What are Small Cap Stocks?
Finance → Stocks, Bond & Forex
- Author Mathew Hidden
- Published August 25, 2009
- Word count 416
In the stock market, almost all stocks fit into three categories; large cap, mid cap and small cap stock. There are other categories like micro cap stocks or mega cap stocks but there is no standard rule and most will fall into the big three categories. Specifically, small cap stocks are usually considered to be any company whose market capitalization is somewhere between $300 million and $2 billion. This is not an exact definition and varies from one investor or brokerage house to another, but you get the idea of what people are referring to when they talk about small cap.
The small cap companies may be in the situation that they are for many reasons. It might be that they are a recent start-up or that they are a once large company that is in the stages of winding down because they have become obsolete or did not change with the times.

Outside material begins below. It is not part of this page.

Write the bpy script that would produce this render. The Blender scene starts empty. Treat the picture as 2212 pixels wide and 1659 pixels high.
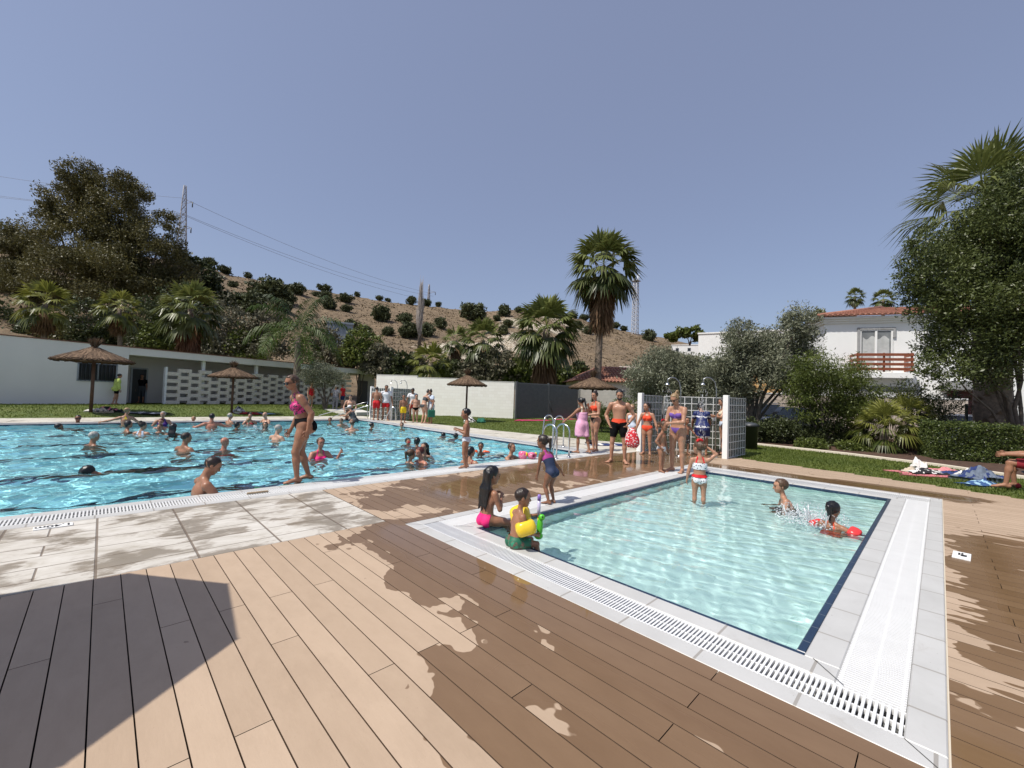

These small cap stocks have both advantages and drawbacks to them. Looking at the drawbacks first, they are not necessarily proven companies, and without the capital that a large blue chip company would have they do not always have the means to change direction if they see an opening in a market. As smaller companies, if the operations fail there is not as much of a safety net that is the ability to liquidate and suffer a loss. Often a loss of market share can end up being more catastrophic for a small company than a large one.
On the advantage side they have growth potential. If you consider the companies that were once small cap you will see just how much potential. There are a few Microsoft millionaires out there, and for those people who got in early they saw their stock increase in value in numbers that are hard to believe. In recent years there have been big winners as well. When you look back on what has happened in the last decade it seems to be perfectly obvious why some companies rose to the top but they were just unknown small cap stocks at one point. Look at companies like Research in Motion. The blackberry is well known now but it wasn’t always that way. If you see a company that has a product that seems like everyone will want one that is the kind of small cap company that you want to invest in. Ideas and the patents that protect them are often the strongest assets that these companies have.